„Falsche Toleranz und schlichte Ignoranz gegen Hasstiraden im Internet fordern längst ihren Preis.“

Nun musste also doch ein Beauftragter her. Der frühere Landtags- und Regierungssprecher Franz Rainer Enste soll Niedersachsens Landesregierung helfen, gegen Antisemitismus vorzugehen. Vorausgegangen war eine lange Debatte auch in den jüdischen Gemeinden. Dort gab es die Sorge, mit einem Beauftragten das Problem lediglich herauszustellen und hochzuschaukeln statt zu lösen.

Dass ein Beauftragter, selbst einer von der Qualität Enstes, das Problem nicht lösen kann, liegt auf der Hand. Ein gut vernetzter Ansprechpartner wie der neue Beauftragte kann zur Unterstützung und zum Schutz jüdischer Kultur und jüdischen Lebens in Niedersachsen aber allemal beitragen – und Handlungsempfehlungen in die Politik tragen. Gefordert sind aber vor allem Gesellschaft und Staat, wie Ministerpräsident Stephan Weil (SPD) betont hat.

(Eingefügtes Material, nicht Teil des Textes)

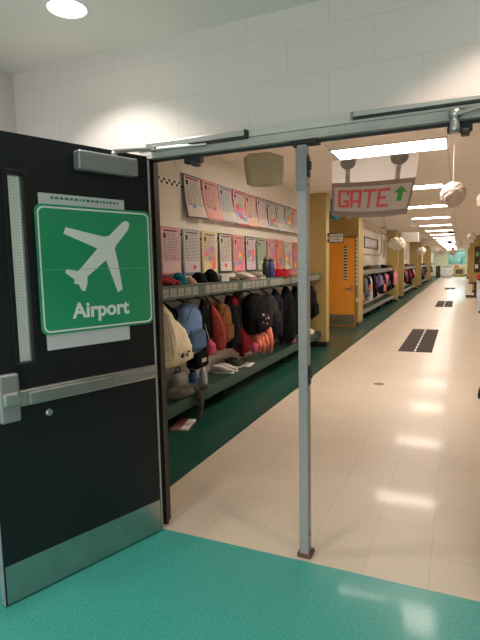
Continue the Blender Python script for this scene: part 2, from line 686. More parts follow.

Und die sehen bislang nicht besonders gut aus. Falsche Toleranz und schlichte Ignoranz gegen Hasstiraden im Internet fordern längst ihren Preis. Politik und Gesellschaft haben lange geschlafen und vor der Macht der Internet-Konzerne gekuscht. Auch die Justiz muss sich fragen, ob sie nicht viel zu oft weggeschaut hat. Dass Justizministerin Barbara Havliza nun die Richtlinien zum Einstellen von Verfahren überprüfen ließ, ist ein richtiges Zeichen.

Wo es nötig ist, mit dem Recht zu reagieren, ist aber nur die eine Seite. Auch Prävention und Aufklärung bleiben wichtig. Und klare Kante hilft: nicht nur in der Politik, sondern vor allem auch im Alltag.